Additional Notes on My Values: 

  1. The goal is to decolonize and decentralize. Centralization is foundational to colonialism and White supremacy. Using tools like surveillance (Foucault’s Panoptican, if you will) and the globalization of economics (World Trade Organization agreements, if you will) to further hegemony and Western geographic dominance. Liberation will be uncolonized and truly networked through localized communities and sustainable ecosystems. In other words, let’s build some new shit not confined to the structures we have now. 

  2. Racism is a form of social control necessitated by capitalism. Environmental and other forms of racism thrive because we think we are not like them, and we are just glad the problems are not in our immediate proximity. Racism is an issue of human empathy; the greatest example of false consciousness is that we don’t think we are each other. And because of this grave misunderstanding, we are now destroying ourselves. See, if we are each other, then we wouldn’t want ourselves to suffer. 

  3. Charity is not a substitute for justice. When thinking about climate change and racial equity we cannot let perpetrators off the hook because they participate in philanthropy or charitable development. In fact, philanthropy exists because of systemic inequity. It is a fundamental imbalance of resources, wealth, and power. Philanthropy needs structural inequality to exist. If we want true justice and radical change, we have to work beyond philanthropy and charity.

  4. I often overstate my Jamaican identity as an attempt to reframe theoretical assumptions about (my) Black Americanness. It has been the case that Caribbean scholars, and particularly women, are subsumed into the broader category of Black American scholarship. Women like Audre Lorde, Sylvia Wynter, Barbara Christian. While it is known that they are Caribbean, often their work is situated in Black American Thought without fully acknowledging how their nuance and positions are heavily produced from their Caribbean identity. As Barbara Christian once wrote: “Periphery too is a word I heard throughout my childhood, for if anything was seen as being at the periphery, it was those small islands which had neither land mass nor military power.” 
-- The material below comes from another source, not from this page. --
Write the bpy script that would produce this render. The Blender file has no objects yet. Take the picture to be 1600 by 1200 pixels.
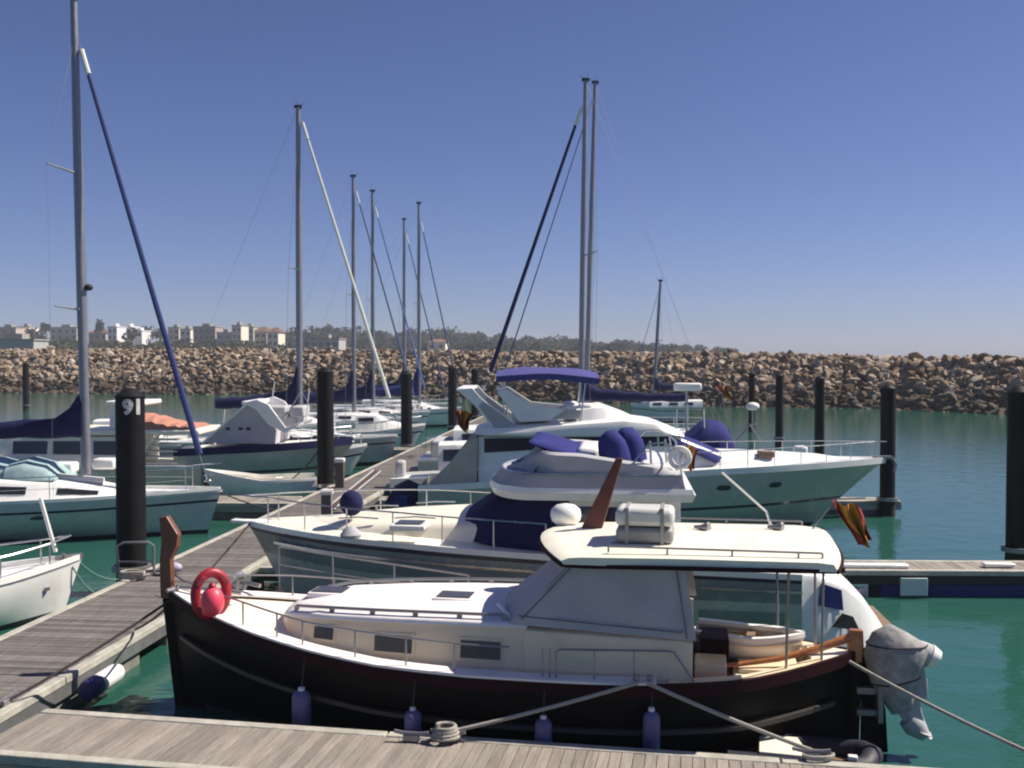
import bpy, bmesh, math, random
from mathutils import Vector, Matrix
R = math.radians
sc = bpy.context.scene
COL = sc.collection

# ---------------------------------------------------------------- camera, sky, sun
CAM_H, FPX = 4.6, 1600.0
PITCH = math.atan(40 / FPX)
SP, CP = math.sin(PITCH), math.cos(PITCH)
cd = bpy.data.cameras.new('camera')
cam = bpy.data.objects.new('camera', cd)
COL.objects.link(cam)
cam.location = (0, 0, CAM_H)
cam.rotation_euler = (R(90) - PITCH, 0, 0)
cd.sensor_width = 36
cd.lens = 36
cd.clip_start = 0.1
cd.clip_end = 6000
sc.camera = cam

SUN_V = Vector((0.66, 0.13, 0.76)).normalized()
wd = bpy.data.worlds.new('World')
sc.world = wd
wd.use_nodes = True
nt = wd.node_tree
sky = nt.nodes.new('ShaderNodeTexSky')
sky.sky_type = 'NISHITA'
sky.sun_disc = False
sky.sun_elevation = math.asin(SUN_V.z)
sky.sun_rotation = math.atan2(SUN_V.x, SUN_V.y)
sky.altitude = 0
sky.air_density = 0.7
sky.dust_density = 0.5
sky.ozone_density = 2.0
tn = nt.nodes.new('ShaderNodeVectorMath')              # the old camera's cool white balance
tn.operation = 'MULTIPLY'
tn.inputs[1].default_value = (0.66, 0.655, 0.88)
nt.links.new(sky.outputs[0], tn.inputs[0])
nt.links.new(tn.outputs[0], nt.nodes['Background'].inputs[0])
nt.nodes['Background'].inputs[1].default_value = 0.074
sl = bpy.data.lights.new('sun', 'SUN')
sl.energy = 5.0
sl.angle = R(0.5)
sl.color = (1.0, 0.925, 0.80)
so = bpy.data.objects.new('sun', sl)
COL.objects.link(so)
so.rotation_euler = SUN_V.to_track_quat('Z', 'Y').to_euler()
sc.view_settings.view_transform = 'Standard'
sc.view_settings.look = 'None'
sc.view_settings.exposure = 0.52
sc.view_settings.gamma = 1.0
sc.cycles.use_denoising = True
sc.cycles.pixel_filter_type = 'BLACKMAN_HARRIS'
sc.cycles.filter_width = 2.1
sc.cycles.max_bounces = 8
sc.cycles.caustics_reflective = False
sc.cycles.caustics_refractive = False

# ---------------------------------------------------------------- survey helpers (photo pixel -> real place at a chosen depth)
def ray(px, py):
    cx, cy = (px - 800) / FPX, (600 - py) / FPX
    return cx, CP + cy * SP, -SP + cy * CP

def ground(px, py, z=0.0):
    d = ray(px, py)
    t = (z - CAM_H) / d[2]
    return d[0] * t, d[1] * t, z

def wall_at(px, py, Y):
    d = ray(px, py)
    t = Y / d[1]
    return d[0] * t, Y, CAM_H + d[2] * t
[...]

  5. Progressive spaces have largely forgotten about or ignore working class struggles. In these spaces, we have sometimes set aside the stifling nature of class (particularly poverty) in order to over-extend the power of race. We use elite language and jargon peppered with words like: oppression, marginalization, resistance, and resilience. I am guilty of this; I am still learning how to decolonize my language. English is inherently limiting because it is a colonial language, I only know colonial languages. Progressive spaces often do not practice a class analysis that is central to anti-capitalism, collective power, and liberation. Because of how and where I work, I am often with others who have also developed social capital and access to resources even if they are cash-poor and lacking wealth. Our work is not comprehensive if we do not work along side and along with all people who are the most financially marginalized. 

Quoted References

Arundhati Roy, The Ministry of Utmost Happiness, 2017: Knopf Doubleday Publishing Group.

Katherine McKittrick, Demonic Grounds, 2006: University of Minnesota Press.

Adrienne Maree Brown, PGM One Summit keynote: May 9, 2019.